As festas de Santo Amaro, em Alfeizerão, têm mais de 300 anos e já chegaram a ser das mais badaladas da região. Mas para que a tradição se cumpra a preceito é preciso haver quem as organize. A cada ano é criada uma comissão de festas, liderada pelo juiz, que fica encarregue de tratar de todos os pormenores para que a parte religiosa e profana da festa decorra na perfeição.
Gazeta das Caldas falou com alguns desses voluntários, que partilham memórias dos tempos em que a festa atraía convivas gente das aldeias, vilas e cidades em redor.
A cada ano Alfeizerão celebra o Santo Amaro a 15 de Janeiro, mas os festejos começam uns dias antes da efeméride e terminam já depois. No último dia faz-se a entrega da bandeira, uma cerimónia onde fica logo decidido quem fará a festa do ano seguinte.
José Pereira, actualmente com 89 anos, é há décadas a pessoa responsável pela entrega da bandeira. “Quem fica com ela é considerado o juiz da festa e terá que arranjar um grupo de pessoas para, com ele, tratar de todos os pormenores”, conta, acrescentando que há sempre uma juíza. A tradição já não é o que era e as atribuições dos festeiros também não. Há umas décadas atrás competia à juíza garantir a limpeza da capela, a organização dos andores e o fabrico e oferta das fogaças (que eram leiloadas durante a festa), bem como a decoração dos tabuleiros.
“Lembro-me da juíza ser do Casal Pardo e da banda de música ir buscá-la a casa, a pé, para a acompanhar até à festa”, diz José Pereira, acrescentando que a mulher trazia o tabuleiro à cabeça desde aquela aldeia até Alfeizerão.
Mas a preparação dos festejos começavam muito antes, com o peditório que era feito pelos festeiros por toda a freguesia. Iam a pé, juntamente com a banda de música, e apontavam num caderno o valor que cada pessoa estava disposta a dar. Depois, no dia da festa, a pessoa ía ter com os festeiros, que tinham um espaço próprio para o efeito junto à capela, e entregavam os contributos. “Cada pessoa que desse cinco escudos levava um foguete para casa pois essa era a oferta que se fazia há 50 anos”, recorda José Pereira, que participou em diversas comissões de festas.
Os foguetes e fogo de artifício também não podiam faltar nos festejos e tudo era feito no local. Os fabricantes vinham de longe e permaneciam em Alfeizerão durante os dias da festa. “Arranjavam-lhes um barracão e ficavam cá de um dia para o outro a fazer os foguetes. Tinham que deitar a alvorada às 7h00 da manhã, o que não era agradável para quem estava no baile até de madrugada”, recorda Gracieta Simões Machado, que também participou em diversas festas da terra.

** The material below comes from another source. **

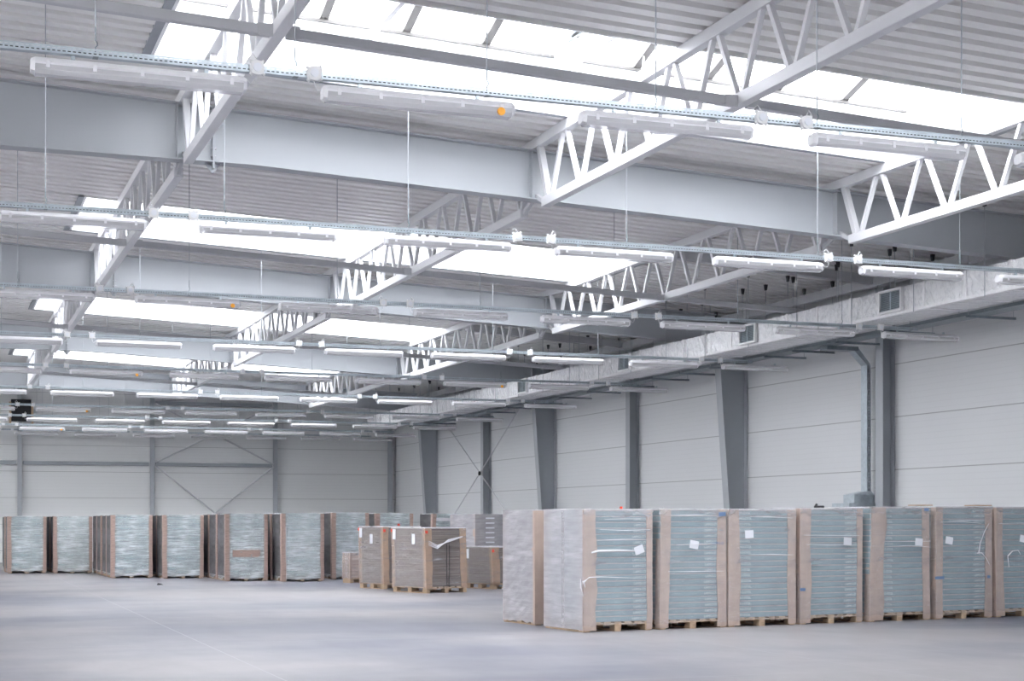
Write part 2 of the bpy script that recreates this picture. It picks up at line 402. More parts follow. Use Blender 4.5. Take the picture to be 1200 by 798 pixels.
# ------------------------------------------------------------------ lattice trusses
def truss(gp, gn):
    """spans from girder line y=gp to y=gn; local origin below the top chord at x"""
    root = empty('roof_truss', (0, 0, 0), 'x', 'truss', 'white lattice roof trusses')
    L = gn - gp
    MB().box(-.06, .06, -.02, L + .02, -.14, 0).build('top_chord', M['truss'], root, bevel=.006)
    bz = -.945
    MB().box(-.06, .06, .46, L - .36, bz - .065, bz + .065).build('bottom_chord', M['truss'], root, bevel=.006)
    nb = 11; yb = [.56 + (L - 1.12) * k / (nb - 1) for k in range(nb)]
    nodes_t = [.10] + [(a + b) / 2 for a, b in zip(yb, yb[1:])] + [L - .10]
    def dg(a, b, w): MB().bar((0, a, bz), (0, b, -.08), w, w).build('diagonal', M['truss'], root)
    for k, y in enumerate(yb):
        dg(y - .035, nodes_t[k] + (.05), .085 if k == 0 else .058)
        dg(y + .035, nodes_t[k + 1] - (.05), .085 if k == nb - 1 else .058)
    for y0, y1 in ((.04, .52), (L - .04, L - .42)):
        MB().bar((0, y0, -.80), (0, y1, bz - .02), .05, .06).build('end_bracket', M['tie'], root)
    return root
T0 = truss(0, 12)
TN = ['left', 'middle', 'right']
first = True
for b in range(4):
    for t in range(3):
        o = T0 if first else copy_tree(T0); first = False
        o.location = (TX[t], GY[b] - 12, hd(TX[t]))
        o['label'] = 'white lattice roof truss on the %s line, under the %s skylight' % (TN[t], BAYN[b])

# grey tubes tying the truss bottom chords together, one per bay
for b in range(4):
    y = GY[b] - 6.0
    root = empty('tie_beam', (0, y, EYE + 4.58), 'grey steel tube tying the trusses across the hall below the %s skylight' % BAYN[b], 'beam', 'tie beams')
    def hz(x): return -PITCH * (x - 3.05) + .03
    segs = [(-4, TX[0]), (TX[0], TX[1]), (TX[1], TX[2]), (TX[2], 17.4)]
    for a, c in segs:
        a2 = a + (.07 if a > 0 else 0); c2 = c - (.07 if c < 17 else 0)
        tb = MB().bar((a2, 0, hz(a)), (c2, 0, hz(c)), .09, .10).build('tube', M['tie'], root, bevel=.01)
    for x in TX:
        p = MB()
        for s in (-1, 1): p.box(x + s * .13 - .07, x + s * .13 + .07, -.056, -.046, hz(x) - .06, hz(x) + .06)
        p.build('fixing_plate', M['tie'], root)
# struts at deck level between the right truss and the slim wall columns
for b in range(1, 4):
    y = GY[b] - 6.0
    tag(MB().bar((TX[2] + .07, y, hd(12.83) - .13), (17.42, y, EYE + 4.74), .14, .18).build('eaves_strut', M['tie']),
        'grey strut under the deck, right truss line to slim wall column, %s one' % ['', 'nearest', 'middle', 'farthest'][b], 'strut', 'eaves struts')

# ------------------------------------------------------------------ wall columns
def main_column(y, lab):
    root = empty('tapered_column', (17.4, y, 0), lab, 'column', 'tapered wall columns')
    zt = EYE + 4.72; xb, xt = 17.40, 16.95; xo = 17.73
    MB().prism([(xb - 17.4, 0), (xo - 17.4, 0), (xo - 17.4, zt), (xt - 17.4, zt)], 1, -.006, .006).build('web', M['column'], root)
    f = MB(); f.bar((xb - 17.4, 0, 0), (xt - 17.4, 0, zt), .016, .28, up=(0, 1, 0)); f.build('inner_flange', M['girder'], root)
    MB().box(xo - 17.4 - .016, xo - 17.4, -.14, .14, 0, zt).build('outer_flange', M['girder'], root)
    MB().box(-.08, .36, -.2, .2, 0, .02).build('base_plate', M['column'], root)
for y, w in zip(GY, ('', '', '', '')):
    i = GY.index(y)
    if i == 0: continue
    main_column(y, ['', 'wide tapered grey steel column on the side wall, nearest and largest',
                    'wide tapered grey steel column on the side wall, middle of the three',
                    'wide tapered grey steel column on the side wall, farthest and smallest'][i])
for y, lab in ((26.76, 'slim straight grey column on side wall right of the cable riser, nearest'),
               (38.76, 'slim straight grey column on side wall between nearest and middle tapered columns'),
               (50.76, 'slim straight grey column on side wall where the cross bracing meets')):
    root = empty('slim_column', (17.6, y, 0), lab, 'column', 'slim wall columns')
    zt = EYE + 4.62
    MB().box(-.13, .13, -.006, .006, 0, zt).build('web', M['column'], root)
    MB().box(-.145, -.13, -.13, .13, 0, zt).build('inner_flange', M['girder'], root)
    MB().box(.115, .13, -.13, .13, 0, zt).build('outer_flange', M['column'], root)
for x, lab in ((3.05, 'grey steel post on the end wall passing the black wall opening, leftmost'),
               (7.96, 'grey steel post on the end wall at the left side of the cross bracing'),
               (12.77, 'grey steel post on the end wall at the right side of the cross bracing'),
               (17.5, 'grey steel post in the corner of the end wall and side wall')):
    root = empty('wall_post', (x, YE - .1, 0), lab, 'post', 'end wall posts')
    zt = hd(x) - .02
    MB().box(-.006, .006, -.09, .09, 0, zt).build('web', M['column'], root)
    MB().box(-.075, .075, -.10, -.086, 0, zt).build('front_flange', M['girder'], root)
    MB().box(-.075, .075, .086, .10, 0, zt).build('rear_flange', M['girder'], root)
for x0, x1, lab in ((-2, 2.93, 'grey horizontal rail on end wall left of the leftmost post'), (3.17, 7.84, 'grey horizontal rail on end wall between the leftmost post and the bracing'),
                    (8.08, 12.65, 'grey horizontal rail on end wall across the cross bracing')):
    tag(MB().box(x0, x1, YE - .16, YE - .02, EYE + 2.18, EYE + 2.32).build('wall_rail', M['column'], bevel=.01), lab, 'rail', 'end wall rails')
tag(MB().box(8.08, 12.65, YE - .16, YE - .02, EYE + 4.55, EYE + 4.69).build('wall_rail', M['column'], bevel=.01), 'grey horizontal rail high on end wall above the cross bracing', 'rail', 'end wall rails')
def brace(a, b, lab, r=.034, group='end wall braces'):
    tag(MB().tube([a, b], r, 8).build('brace_rod', M['tie']), lab, 'brace', group)
yb_ = YE - .30
for (za, zb, nm) in ((EYE + 2.30, EYE + 4.60, 'upper'), (.05, EYE + 2.20, 'lower')):
    brace((8.06, yb_, za), (12.67, yb_, zb), '%s diagonal rod on the end wall rising to the right' % nm)
    brace((8.06, yb_ + .10, zb), (12.67, yb_ + .10, za), '%s diagonal rod on the end wall falling to the right' % nm)
brace((17.40, 45.0, .3), (17.40, 56.5, EYE + 4.5), 'diagonal bracing rod on side wall rising away behind the slim column', .018, 'side wall braces')
brace((17.36, 45.0, EYE + 4.5), (17.36, 56.5, .3), 'diagonal bracing rod on side wall descending away behind the slim column', .018, 'side wall braces')
tag(MB().tube([(17.29, 50.6, EYE + 1.65), (17.335, 50.6, EYE + 1.65)], .07, 16).build('brace_hub', M['black']),
    'black round hub at the crossing of the side wall braces', 'hub')
# black opening on the end wall
root = empty('wall_opening', (3.1, YE - .24, EYE + 3.8), 'black wall opening with pale wooden side boards high on the end wall', 'vent')
MB().box(-.36, .36, -.03, .22, 0, .82).build('dark_panel', M['black'], root)
for k in range(6): MB().box(-.36, .36, -.05, -.03, .08 + .125 * k, .10 + .125 * k).build('slat', M['black'], root)
for s in (-1, 1): MB().box(s * .40 - .04, s * .40 + .04, -.06, 0, -.1, .72).build('side_board', M['wood'], root)

# ------------------------------------------------------------------ cable trays with lamps across the hall
ROWY = [12.0, 18.0, 24.08, 30.15, 36.1, 42.15, 48.4, 53.3, 58.3, 61.6]
TH = EYE + 3.445
def slotted_side(mb, y, x0, x1, z0, z1, pitch=.0366):
    """a rail side with two staggered rows of real slots"""
    n_ = int((x1 - x0) / pitch); h = z1 - z0
    zz = [z0, z0 + .28 * h, z0 + .42 * h, z0 + .60 * h, z0 + .74 * h, z1]
    mb.quad((x0, y, zz[0]), (x1, y, zz[0]), (x1, y, zz[1]), (x0, y, zz[1]))
    mb.quad((x0, y, zz[2]), (x1, y, zz[2]), (x1, y, zz[3]), (x0, y, zz[3]))
    mb.quad((x0, y, zz[4]), (x1, y, zz[4]), (x1, y, zz[5]), (x0, y, zz[5]))
    for k in range(n_):
        a = x0 + k * pitch
        for zi in (1, 3): mb.quad((a, y, zz[zi]), (a + pitch * .42, y, zz[zi]), (a + pitch * .42, y, zz[zi + 1]), (a, y, zz[zi + 1]))
def tray_mesh():
    mb = MB(); x0, x1 = -1.4, 16.5
    slotted_side(mb, -.03, x0, x1, -.028, .028); slotted_side(mb, .03, x0, x1, -.028, .028)
    mb.box(x0, x1, -.03, .03, -.029, -.026)
    return mb.mesh('rail', M['galv'])
TRAY = tray_mesh()
CABL = MB(); [CABL.tube([(-1.4, yy, zz), (6.5, yy, zz + .002), (16.4, yy, zz)], .0085, 6) for yy, zz in ((-.012, -.016), (.010, -.015), (-.004, .0), (.012, .004))]
CABL = CABL.mesh('cables', M['dark'])
def rod_mesh(L, hook=True): return MB().tube([(0, 0, .20), (0, 0, L)], .0055, 6).mesh('hanger_rod', M['rod'])
hk = MB(); hk.tube([(0, 0, -.028), (0, 0, .05), (.012, 0, .065), (.012, 0, .085), (0, 0, .10), (0, 0, .20)], .006, 6); hk.box(-.02, .02, -.036, .036, -.0295, -.026)
HOOK = hk.mesh('hook', M['galv_dark'])
RODX = {0: [1.12, 2.61, 4.17, 5.66, 7.20, 8.69, 10.2, 11.7, 13.2, 14.7, 16.3], 1: [1.15, 3.10, 5.27, 8.09, 10.81, 13.01, 15.0, 16.3]}
# lamp prototypes
def lamp():
    root = empty('strip_light', (0, 0, 0), 'x', 'ceiling light', 'strip lights under the cable trays')
    L = 1.57
    prof = [(-.075, -.062), (.075, -.062), (.08, -.045), (.055, -.01), (.03, 0), (-.03, 0), (-.055, -.01), (-.08, -.045)]
    MB().prism(prof, 0, .03, L - .03).build('housing', M['housing'], root)
    prof = [(-.078, -.060), (-.070, -.095), (-.045, -.125), (.045, -.125), (.070, -.095), (.078, -.060)]
    mb = MB(); i = 0
    for (ya, za), (yb, zb) in zip(prof, prof[1:]): mb.quad((.03, ya, za), (L - .03, ya, za), (L - .03, yb, zb), (.03, yb, zb))
    mb.build('cover', M['clear'], root)
    for y in (-.035, .035): MB().tube([(.06, y, -.088), (L - .06, y, -.088)], .013, 10).build('tube', M['tube'], root, smooth=True)
    for x, s in ((.03, -1), (L - .03, 1)):
        p2 = [(-.078, -.045), (-.065, -.11), (0, -.122), (.065, -.11), (.078, -.045), (.05, -.006), (-.05, -.006)]
        e = MB(); n_ = len(p2); e.v = [(x, y, z) for y, z in p2] + [(x + s * .03, y * .75, z * .8 - .012) for y, z in p2]
        e.f = [tuple(range(n_)), tuple(range(n_, 2 * n_))] + [(k, (k + 1) % n_, n_ + (k + 1) % n_, n_ + k) for k in range(n_)]
        e.build('end_cap', M['housing'], root)
    for x in (.30, L - .30):
        MB().box(x - .015, x + .015, -.012, .012, 0, .038).build('bracket', M['galv'], root)
    return root
LAMP = lamp()
clips = [MB().box(x - .014, x + .014, s * .083 - .004, s * .083 + .004, -.085, -.035).mesh('clip', M['housing']) for x in (.12, .45, .79, 1.12, 1.45) for s in (-1,)]
LAMP2 = copy_tree(LAMP)
for c in clips: inst('clip', c, LAMP2)
prof = MB().tube([(1.36, -.088, -.10), (1.40, -.094, -.10)], .028, 10)
def box_mesh():
    mb = MB(); n_ = 16; pr = []
    for k in range(n_):
        a = 2 * math.pi * k / n_; r = .062 if k % 4 == 0 else (.055 if k % 2 == 0 else .056)
        pr.append((r * math.cos(a), r * math.sin(a)))
    mb.prism(pr, 1, -.045, 0)
    for a in (0, math.pi / 2, math.pi, 1.5 * math.pi): 
        mb.tube([(.05 * math.cos(a), -.022, .05 * math.sin(a)), (.078 * math.cos(a), -.022, .078 * math.sin(a))], .014, 8)
    return mb.mesh('junction_box', M['white'])
JB = box_mesh()
JL = MB().prism([(.034 * math.cos(k * math.pi / 4), .034 * math.sin(k * math.pi / 4)) for k in range(8)], 1, -.052, -.044).mesh('lid', M['paper'])
def cable(s): return MB().tube([(0, -.022, -.06), (s * .01, -.022, -.10), (s * .025, -.022, -.128), (s * .05, -.015, -.12), (s * .070, 0, -.09)], .004, 6).mesh('cable', M['white'])
CB = {1: cable(1), -1: cable(-1)}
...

A alfeizerense recorda também a quermesse, que nunca faltava no arraial e onde as raparigas vendiam as rifas e “logo ali catrapiscavam pares para dançarem à noite no baile”. Para além disso, era uma boa fonte de rendimento pois normalmente os festeiros tinham boas relações com as fábricas de cerâmica e vidro na região e conseguiam bastantes peças, algumas delas valiosas, que leiloavam durante os festejos. No último dia da festa era usual convidar os representantes dessas empresas para um pequeno lanche, como forma de lhes agradecer a colaboração.
Lucros repartidos pelas instituições da terra

Carlos Bonifácio, de 78 anos, divide o tempo entre Alfeizerão e os Estados Unidos, para onde emigrou em 1998. Como bom filho da terra, integrou a comissão de festas do Santo Amaro entre 2003 e 2007. Os lucros que conseguiam eram repartidos entre as várias instituições da terra que também colaboraram e o restante ficava para a festa do ano seguinte.
Actualmente as receitas já não são tão generosas e também há mais dificuldade em conseguir pessoas disponíveis para organizar os festejos. Exemplo disso mesmo é o facto do juiz que fica encarregue da Festa de Santo Amaro, também ser responsável pela festa de Setembro, ao passo que antigamente era organizações completamente autónomas.
Joaquim Inácio, de 98 anos, lembra com saudade os festejos de outrora. Em jovem era músico e, juntamente com a sua banda “Os Alfanges”, chegou a abrilhantar muitos bailes da terra. “A festa antigamente era grande, toda a gente da região vinha aos festejos de Santo Amaro e nós tocávamos até de manhã”, recorda.
Nessa altura os bailes decorriam à volta do coreto, mas entretanto a festa já mudou se local, realizando-se agora no largo da vila.